Son de cloche comparable avec Serge Tardy, président du syndicat des propriétaires de galop. « Le Conseil d'administration a opté pour un schéma sans endettement, faute d'avoir la certitude sur la capacité de France Galop à rembourser l'emprunt. On prend acte de cette décision, qui risque d'engendrer une baisse du cheptel de chevaux et une fuite des investisseurs, Mais nous considérons qu'il y a une alternative à étudier. Pour cela, nous, propriétaires et entraîneurs, souhaitons être associés aux discussions pour éviter une récession. »
Une demande a été formulée pour l'organisation d'un point hebdomadaire sur l'évolution de la situation financière des socioprofessionnels. « A mon sens, il faut conserver l'outil de production (chevaux, entraîneurs, propriétaires) avec 100 % des allocations, renchérit Serge Tardy. Outre le recours au PGE, un décalage de dettes auprès de l'Etat sur une longue durée est une solution. Entre les 800 M€ prélevés chaque année et la structuration du territoire avec ses 230 hippodromes, la filière a des arguments à faire valoir auprès des autorités. »

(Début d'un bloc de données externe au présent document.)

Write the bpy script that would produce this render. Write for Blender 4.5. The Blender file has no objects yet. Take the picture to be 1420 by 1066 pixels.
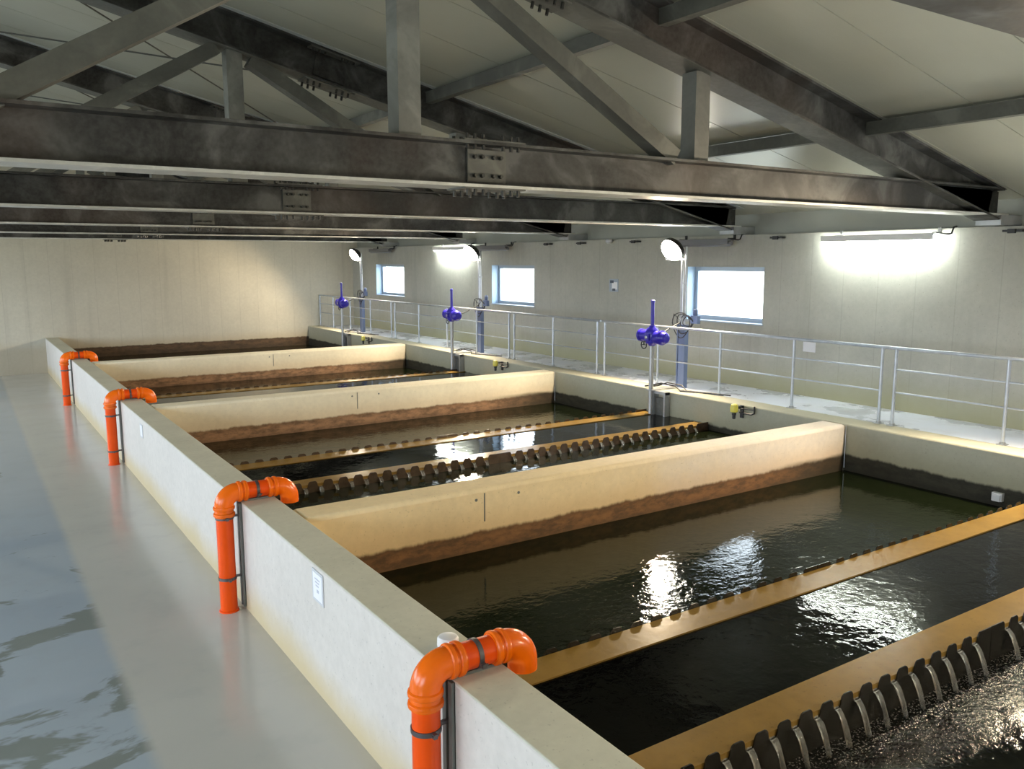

LeTrot, de son côté, a rempli une demande de PGE. Dans l'attente d'une réponse, les professionnels font le dos rond. « Rien n'est acté concernant les allocations, se rassure Stéphane Meunier, président du syndicat des entraîneurs de trot. Et nous ne désespérons pas d'obtenir une aide directe avec l'appui du ministère de l'Agriculture. Il s'agit de sauver une filière d'excellence. Même les Américains, pas connus pour faire dans le social, ont accordé une prime pour les chevaux à l'entraînement pendant la période d'inactivité. »
Une éventuelle réduction des allocations, comparable à celle actée au galop, serait rédhibitoire pour l'entraîneur installé dans l'Orne. « Au-delà de 10 %, il sera impossible pour beaucoup de professionnels de continuer leur activité. » Malgré ces inquiétudes, tous se préparent à reprendre dès le 11 mai le chemin des hippodromes.